Sources: InterPress Service News Agency; World Health Organization, Peru: Access to Clean and Affordable Water.
Recognizing Peruvian citizens’ right to access drinking water, this month President Alan García allocated $21 million for his new “Water for All” campaign. Out of Peru’s 27 million inhabitants, more than 7 million do not have running, potable water. Two million of those people live within metropolitan Lima, while the other 5 million are spread throughout the country.
The President’s campaign is aimed at bringing water to 2.5 million Peruvians within the next six years, and to ensure that the water meets international purity standards. The first stage of the program will focus on Lima in the hopes of providing water access to over 600,000 people at a cost of $123 million. Currently, many of the Peruvians who are not hooked up to the public-water grid are forced to purchase their water from private companies that drive trucks through their neighborhoods. Not only do these customers pay ten times what public-water customers pay, but they also run the risk of becoming sick. The water trucks are not regulated, and the water is often filled with particles of rust from the dispensing tanks.
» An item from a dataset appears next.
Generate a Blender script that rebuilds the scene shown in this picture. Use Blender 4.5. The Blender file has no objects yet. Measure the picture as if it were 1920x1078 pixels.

García’s effort is also motivated by the desire to meet the United Nation’s Millennium Development Goals (MDG). These goals are aimed at decreasing global poverty by 2015 and specifically include a commitment to halving the number of people without access to drinking water. To meet this goal, however, Peru must increase access to drinking water by over 75 percent and spend approximately $4.47 billion dollars. While the government concedes that this is unlikely, water-rights advocates believe that the new “Water for All” campaign is a good first-step. Those advocates, however, continue to push for a greater allocation of funds to areas outside of Lima, and want the government to address related issues such as the lack of sewer systems.
Peru is anticipating the need to look outside of its borders for help in funding the “Water for All” campaign. In the early 1990s, the World Bank and the Inter-American Development Bank were key players in the push to increase access to drinking water in the country. Those loans, however, were conditioned on (1) increased water rates and (2) a decrease in the number of public water employees. Both of these steps were considered necessary to prepare Peru for the eventual privatization of the water supply.
Questions:
(1) Given the public health and safety implications of not having access to running water, should development loans ever be conditioned upon privatization?
(2) What can the "water wars" in Bolivia teach lending institutions about such a tactic? See The Democracy Center, Bolivia's War Over Water for links to articles about the public protests in Bolivia.